Social media channels are being used to encourage employees to walk out next week in protest over the cost-of-living crisis and soaring profits at energy firms.
North Sea oil workers are poised to engage in wildcat strike action next week, with proposals to down tools and stop work at 1PM on 8th September. Messages have been spreading online asking for staff to get involved in the hope of sending a clear message out about the spiralling cost of living crisis, in which energy is a key driving force.
According to industry news site Energy Voice, Contractors working for the energy services firms Wood, Bilfinger and Stork are said to be involved in the action, while trade body Offshore Energies UK (OEUK) has appealed for people not to engage with the action – which would be the second set of wildcat strikes in the sector so far this year – and instead ‘follow the official channels’ to voice grievances. Profits from Wood’s Norwegian operations alone have tripled in the past four years.
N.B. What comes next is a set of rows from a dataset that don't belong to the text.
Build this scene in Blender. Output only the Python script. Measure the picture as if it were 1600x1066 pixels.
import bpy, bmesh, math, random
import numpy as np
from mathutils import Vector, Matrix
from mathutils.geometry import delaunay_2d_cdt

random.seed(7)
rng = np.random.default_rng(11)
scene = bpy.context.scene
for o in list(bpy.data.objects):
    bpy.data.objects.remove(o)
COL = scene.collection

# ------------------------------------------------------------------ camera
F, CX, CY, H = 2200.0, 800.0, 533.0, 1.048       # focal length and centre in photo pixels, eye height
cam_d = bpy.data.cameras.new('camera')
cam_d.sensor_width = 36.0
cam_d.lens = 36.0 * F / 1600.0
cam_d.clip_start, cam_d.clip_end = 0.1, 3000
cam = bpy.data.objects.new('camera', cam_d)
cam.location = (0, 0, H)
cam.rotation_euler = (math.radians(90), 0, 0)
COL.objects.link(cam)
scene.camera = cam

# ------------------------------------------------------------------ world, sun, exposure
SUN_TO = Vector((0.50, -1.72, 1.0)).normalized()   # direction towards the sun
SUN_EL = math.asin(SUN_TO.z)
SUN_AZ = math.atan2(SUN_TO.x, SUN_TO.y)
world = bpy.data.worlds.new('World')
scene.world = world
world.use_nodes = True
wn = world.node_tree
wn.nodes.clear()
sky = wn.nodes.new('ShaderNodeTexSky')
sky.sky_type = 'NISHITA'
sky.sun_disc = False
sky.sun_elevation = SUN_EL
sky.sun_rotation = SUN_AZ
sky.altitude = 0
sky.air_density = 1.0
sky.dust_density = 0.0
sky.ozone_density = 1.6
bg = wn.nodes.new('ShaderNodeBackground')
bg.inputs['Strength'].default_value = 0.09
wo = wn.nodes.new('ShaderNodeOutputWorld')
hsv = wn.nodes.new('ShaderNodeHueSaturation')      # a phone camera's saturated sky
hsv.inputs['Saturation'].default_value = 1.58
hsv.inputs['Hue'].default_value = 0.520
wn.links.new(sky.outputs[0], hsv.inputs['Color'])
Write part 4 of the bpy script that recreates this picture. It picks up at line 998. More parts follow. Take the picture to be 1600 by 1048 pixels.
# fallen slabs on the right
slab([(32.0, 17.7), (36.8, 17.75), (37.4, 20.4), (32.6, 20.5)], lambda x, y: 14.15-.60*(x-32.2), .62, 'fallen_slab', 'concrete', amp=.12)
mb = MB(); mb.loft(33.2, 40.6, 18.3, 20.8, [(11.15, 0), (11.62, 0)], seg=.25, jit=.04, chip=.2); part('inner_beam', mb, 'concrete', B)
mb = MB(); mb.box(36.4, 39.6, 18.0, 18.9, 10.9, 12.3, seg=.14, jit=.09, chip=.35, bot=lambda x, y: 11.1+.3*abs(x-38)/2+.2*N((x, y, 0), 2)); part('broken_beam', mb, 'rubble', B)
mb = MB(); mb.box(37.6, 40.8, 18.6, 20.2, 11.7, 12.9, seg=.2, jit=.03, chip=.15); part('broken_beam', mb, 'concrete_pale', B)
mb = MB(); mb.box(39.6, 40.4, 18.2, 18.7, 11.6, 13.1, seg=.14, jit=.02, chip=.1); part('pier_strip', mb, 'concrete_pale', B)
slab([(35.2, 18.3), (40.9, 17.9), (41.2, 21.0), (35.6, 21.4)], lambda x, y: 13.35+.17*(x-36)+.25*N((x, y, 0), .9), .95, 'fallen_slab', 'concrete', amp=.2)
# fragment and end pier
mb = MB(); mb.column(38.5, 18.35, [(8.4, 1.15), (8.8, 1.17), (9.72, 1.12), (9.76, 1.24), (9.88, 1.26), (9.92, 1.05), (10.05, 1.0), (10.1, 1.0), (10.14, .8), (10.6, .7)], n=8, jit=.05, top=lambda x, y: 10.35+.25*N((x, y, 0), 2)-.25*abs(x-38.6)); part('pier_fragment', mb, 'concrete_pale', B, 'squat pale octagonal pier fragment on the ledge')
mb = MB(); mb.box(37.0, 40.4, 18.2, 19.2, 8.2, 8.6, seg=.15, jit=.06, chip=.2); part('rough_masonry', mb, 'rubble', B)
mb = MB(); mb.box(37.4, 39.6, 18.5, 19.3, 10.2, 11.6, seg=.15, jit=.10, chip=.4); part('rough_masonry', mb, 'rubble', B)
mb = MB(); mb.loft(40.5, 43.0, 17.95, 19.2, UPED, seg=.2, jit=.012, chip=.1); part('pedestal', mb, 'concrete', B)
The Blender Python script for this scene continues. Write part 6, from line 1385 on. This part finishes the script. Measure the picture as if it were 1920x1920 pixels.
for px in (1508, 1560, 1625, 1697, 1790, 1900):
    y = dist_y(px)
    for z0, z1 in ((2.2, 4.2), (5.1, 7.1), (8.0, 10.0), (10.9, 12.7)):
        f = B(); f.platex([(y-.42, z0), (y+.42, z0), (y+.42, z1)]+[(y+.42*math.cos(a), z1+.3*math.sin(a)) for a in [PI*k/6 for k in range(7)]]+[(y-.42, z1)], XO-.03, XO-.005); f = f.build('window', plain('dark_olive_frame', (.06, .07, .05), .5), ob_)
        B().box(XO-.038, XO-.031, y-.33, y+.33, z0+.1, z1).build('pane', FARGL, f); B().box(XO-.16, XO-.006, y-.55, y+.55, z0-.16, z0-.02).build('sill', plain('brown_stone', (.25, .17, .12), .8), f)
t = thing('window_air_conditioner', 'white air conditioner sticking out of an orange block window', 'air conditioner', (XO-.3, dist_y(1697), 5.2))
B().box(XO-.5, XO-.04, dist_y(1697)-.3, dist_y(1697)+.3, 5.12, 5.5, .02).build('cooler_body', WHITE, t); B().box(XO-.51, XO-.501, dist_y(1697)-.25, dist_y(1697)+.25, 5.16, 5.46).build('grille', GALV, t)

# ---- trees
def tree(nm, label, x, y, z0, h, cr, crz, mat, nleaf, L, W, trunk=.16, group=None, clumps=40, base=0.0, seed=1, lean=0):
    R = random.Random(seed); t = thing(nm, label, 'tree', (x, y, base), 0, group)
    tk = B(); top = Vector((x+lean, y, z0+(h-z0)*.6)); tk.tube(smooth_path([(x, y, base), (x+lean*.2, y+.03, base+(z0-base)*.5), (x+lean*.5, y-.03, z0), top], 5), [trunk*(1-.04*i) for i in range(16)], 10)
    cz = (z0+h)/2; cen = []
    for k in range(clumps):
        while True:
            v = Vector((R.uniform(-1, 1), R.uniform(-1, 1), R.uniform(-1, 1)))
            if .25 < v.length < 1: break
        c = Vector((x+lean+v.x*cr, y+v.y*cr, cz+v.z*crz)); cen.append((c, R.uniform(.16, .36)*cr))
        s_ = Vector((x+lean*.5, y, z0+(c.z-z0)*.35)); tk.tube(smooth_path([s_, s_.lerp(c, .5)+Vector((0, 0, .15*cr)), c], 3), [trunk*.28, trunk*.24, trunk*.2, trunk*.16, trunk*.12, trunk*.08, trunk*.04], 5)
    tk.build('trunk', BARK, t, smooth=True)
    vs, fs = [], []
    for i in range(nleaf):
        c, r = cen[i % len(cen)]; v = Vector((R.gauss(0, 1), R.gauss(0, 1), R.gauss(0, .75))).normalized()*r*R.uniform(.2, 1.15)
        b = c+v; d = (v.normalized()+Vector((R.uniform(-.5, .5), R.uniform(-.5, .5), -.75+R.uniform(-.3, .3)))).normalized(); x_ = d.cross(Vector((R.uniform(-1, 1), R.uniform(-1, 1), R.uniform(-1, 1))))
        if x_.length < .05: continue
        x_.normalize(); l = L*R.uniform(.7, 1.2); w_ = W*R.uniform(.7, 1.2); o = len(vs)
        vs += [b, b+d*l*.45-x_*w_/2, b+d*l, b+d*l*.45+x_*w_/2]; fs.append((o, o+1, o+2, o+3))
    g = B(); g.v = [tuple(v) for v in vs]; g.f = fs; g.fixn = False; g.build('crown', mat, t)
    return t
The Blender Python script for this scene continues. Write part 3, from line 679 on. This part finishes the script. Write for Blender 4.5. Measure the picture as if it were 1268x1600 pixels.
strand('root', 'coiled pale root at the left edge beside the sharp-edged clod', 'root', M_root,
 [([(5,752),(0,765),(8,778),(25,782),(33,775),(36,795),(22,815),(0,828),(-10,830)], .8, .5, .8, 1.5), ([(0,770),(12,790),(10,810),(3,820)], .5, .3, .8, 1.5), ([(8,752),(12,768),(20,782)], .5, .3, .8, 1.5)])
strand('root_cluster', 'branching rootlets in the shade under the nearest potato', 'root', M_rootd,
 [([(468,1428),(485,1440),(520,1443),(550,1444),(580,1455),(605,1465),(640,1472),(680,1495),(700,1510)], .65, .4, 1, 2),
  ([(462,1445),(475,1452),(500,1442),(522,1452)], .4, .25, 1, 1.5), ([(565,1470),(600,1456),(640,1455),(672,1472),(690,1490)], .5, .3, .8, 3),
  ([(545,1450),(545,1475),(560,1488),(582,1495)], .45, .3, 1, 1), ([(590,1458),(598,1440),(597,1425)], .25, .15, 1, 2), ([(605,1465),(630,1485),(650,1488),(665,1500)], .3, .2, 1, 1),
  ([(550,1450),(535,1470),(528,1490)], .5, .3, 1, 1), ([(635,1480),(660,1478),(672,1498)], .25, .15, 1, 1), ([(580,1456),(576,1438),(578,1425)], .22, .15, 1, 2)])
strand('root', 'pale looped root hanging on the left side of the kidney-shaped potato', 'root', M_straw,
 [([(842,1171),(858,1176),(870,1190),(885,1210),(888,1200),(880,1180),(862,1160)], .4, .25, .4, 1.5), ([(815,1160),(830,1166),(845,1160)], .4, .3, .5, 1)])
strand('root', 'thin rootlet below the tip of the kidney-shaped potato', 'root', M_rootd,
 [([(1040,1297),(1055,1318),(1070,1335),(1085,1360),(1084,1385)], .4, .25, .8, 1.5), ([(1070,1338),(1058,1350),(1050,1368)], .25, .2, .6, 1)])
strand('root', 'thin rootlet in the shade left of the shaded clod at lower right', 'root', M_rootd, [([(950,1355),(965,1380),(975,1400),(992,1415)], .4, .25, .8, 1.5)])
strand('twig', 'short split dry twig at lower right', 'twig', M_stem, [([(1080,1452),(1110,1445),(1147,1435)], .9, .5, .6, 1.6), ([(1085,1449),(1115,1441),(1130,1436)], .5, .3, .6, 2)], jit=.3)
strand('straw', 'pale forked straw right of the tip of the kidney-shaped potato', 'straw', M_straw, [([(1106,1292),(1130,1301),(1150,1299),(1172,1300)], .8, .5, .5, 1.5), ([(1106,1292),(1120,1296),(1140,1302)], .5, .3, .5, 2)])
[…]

Those behind the proposed strikes are said to be unhappy with differences between pay for onshore and offshore staff, along with conditions set out in the Energy Services Agreement calculation given record profits posted by major energy firms current reaping the benefits of historically high gas and oil prices.
The largest of those companies based in the UK, BP, was expecting to pay more than £1bn in taxes this year before an additional windfall tax was announced as a result of the soaring profits, meaning the final figure is expected to be significantly higher, despite a large writedown following the giant’s exit from Russia. In 2021, reports show the firm paid $127m in UK tax based on profit, but was given refunds of $50m for decommissioning. The first tax payment to the UK for its North Sea operations in years, 12 months prior the company received a $42m tax rebate.
Earlier this year, the climate charity Ashden condemned the UK government’s plans for further expansion of North Sea oil operations.